Information provided start
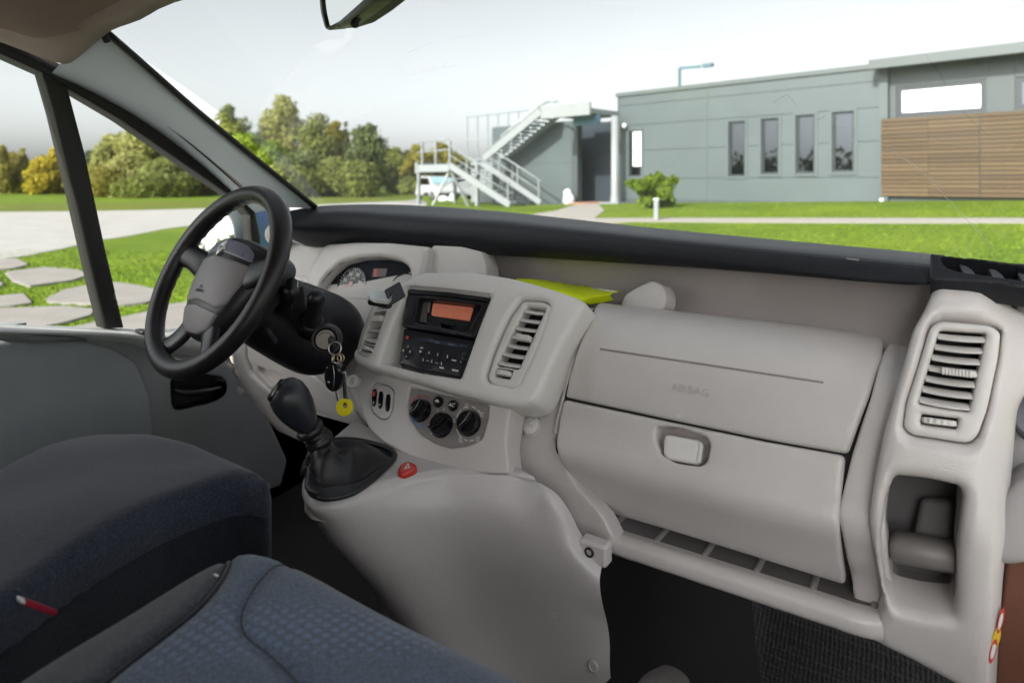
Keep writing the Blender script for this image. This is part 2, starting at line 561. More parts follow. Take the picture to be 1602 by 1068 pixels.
BLUEPAINT = mat('blue_car_paint', (0.012, 0.11, 0.42), 0.25, coat=0.6)
MIRRORG = mat('mirror_glass', (0.88, 0.9, 0.9), 0.02, 1.0)
LCD = mat('orange_display', (0.42, 0.13, 0.085), 0.3, emit=(0.9, 0.28, 0.16), estr=0.05, var=0.18, vscale=40)
REDLCD = mat('red_display', (0.05, 0.006, 0.006), 0.3, emit=(0.8, 0.05, 0.03), estr=0.0)
LAMPRED = mat('red_lamp', (0.6, 0.03, 0.03), 0.3, emit=(1, 0.08, 0.06), estr=0.03)
GLASS = glass_mat('windscreen_glass', tint=(0.70, 0.73, 0.725), gain=1.35, dirt_haze=0.075)
SIDEGLASS = glass_mat('side_glass', tint=(0.70, 0.73, 0.72), gain=0.6, dirt_haze=0.015)

def pad_mat():
    m = mat('dash_top_skin', (0.013, 0.0135, 0.018), 0.42, spec=0.3)
    nt = m.node_tree; b = nt.nodes['Principled BSDF']
    tc = nt.nodes.new('ShaderNodeTexCoord'); vo = nt.nodes.new('ShaderNodeTexVoronoi'); vo.inputs['Scale'].default_value = 300
    vo.inputs['Randomness'].default_value = 0.15
    nt.links.new(tc.outputs['Object'], vo.inputs['Vector'])
    bp = nt.nodes.new('ShaderNodeBump'); bp.inputs['Strength'].default_value = 0.55; bp.inputs['Distance'].default_value = 0.0012
    nt.links.new(vo.outputs['Distance'], bp.inputs['Height']); nt.links.new(bp.outputs['Normal'], b.inputs['Normal'])
    return m
PADM = pad_mat()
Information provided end
* Given task:
Without including any picture, repeat the data exactly.

* Exercise result:
Keep writing the Blender script for this image. This is part 2, starting at line 561. More parts follow. Take the picture to be 1602 by 1068 pixels.
BLUEPAINT = mat('blue_car_paint', (0.012, 0.11, 0.42), 0.25, coat=0.6)
MIRRORG = mat('mirror_glass', (0.88, 0.9, 0.9), 0.02, 1.0)
LCD = mat('orange_display', (0.42, 0.13, 0.085), 0.3, emit=(0.9, 0.28, 0.16), estr=0.05, var=0.18, vscale=40)
REDLCD = mat('red_display', (0.05, 0.006, 0.006), 0.3, emit=(0.8, 0.05, 0.03), estr=0.0)
LAMPRED = mat('red_lamp', (0.6, 0.03, 0.03), 0.3, emit=(1, 0.08, 0.06), estr=0.03)
GLASS = glass_mat('windscreen_glass', tint=(0.70, 0.73, 0.725), gain=1.35, dirt_haze=0.075)
SIDEGLASS = glass_mat('side_glass', tint=(0.70, 0.73, 0.72), gain=0.6, dirt_haze=0.015)

def pad_mat():
    m = mat('dash_top_skin', (0.013, 0.0135, 0.018), 0.42, spec=0.3)
    nt = m.node_tree; b = nt.nodes['Principled BSDF']
    tc = nt.nodes.new('ShaderNodeTexCoord'); vo = nt.nodes.new('ShaderNodeTexVoronoi'); vo.inputs['Scale'].default_value = 300
    vo.inputs['Randomness'].default_value = 0.15
    nt.links.new(tc.outputs['Object'], vo.inputs['Vector'])
    bp = nt.nodes.new('ShaderNodeBump'); bp.inputs['Strength'].default_value = 0.55; bp.inputs['Distance'].default_value = 0.0012
    nt.links.new(vo.outputs['Distance'], bp.inputs['Height']); nt.links.new(bp.outputs['Normal'], b.inputs['Normal'])
    return m
PADM = pad_mat()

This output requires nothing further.